RICO stands for the Racketeer Influenced and Corrupt Organizations Act, a federal law originally designed to combat organized crime. It allows plaintiffs to sue defendants who engage in a “pattern of racketeering activity” — meaning two or more related criminal acts (called “predicate acts”) within a ten-year period. RICO claims carry significant weight because they can result in treble damages and they require the court to evaluate whether the alleged conduct reflects an ongoing enterprise rather than an isolated incident.

Who is Brad Bao?

Brad Bao is the co-founder of Lime, the electric scooter and micro-mobility company that reached a $2.4 billion valuation and operates in cities across the globe. He is named in this lawsuit as a board member of Cere Network. The complaint alleges he lent the project credibility and approved transactions that facilitated the alleged scheme.

What is Cere Network?

Cere Network was pitched as a blockchain-based decentralized data cloud platform designed to improve customer data privacy and security. It raised approximately $42.96 million from over 5,000 retail investors through a token sale in November 2021. The Cere token has since lost 99.7% of its value from its all-time high.

What is Gotbit and why does it matter here?

Gotbit Ltd. was a crypto market-making firm whose founder, Alex Andryunin, was convicted of wire fraud and market manipulation as part of the DOJ’s Operation Token Mirrors. The complaint alleges Gotbit was engaged by Cere’s leadership to conduct wash trading — fake volume generation through automated bots — to disguise the insider sell-off. The criminal conviction of Gotbit’s founder provides independent federal corroboration of the type of activity the plaintiffs allege occurred.

What should crypto investors take away from this case?

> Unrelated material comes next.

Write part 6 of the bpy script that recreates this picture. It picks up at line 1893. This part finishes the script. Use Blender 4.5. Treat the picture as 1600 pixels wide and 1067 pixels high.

The primary takeaway is that prominent names on a project’s board or advisory team are not substitutes for verifiable transparency. Investors should insist on on-chain confirmation of vesting schedules and lockup claims, independent validation of stated partnerships and revenue, and clear governance structures that impose real accountability on board members and advisors. If these cannot be verified, treat the project’s claims as marketing rather than fact.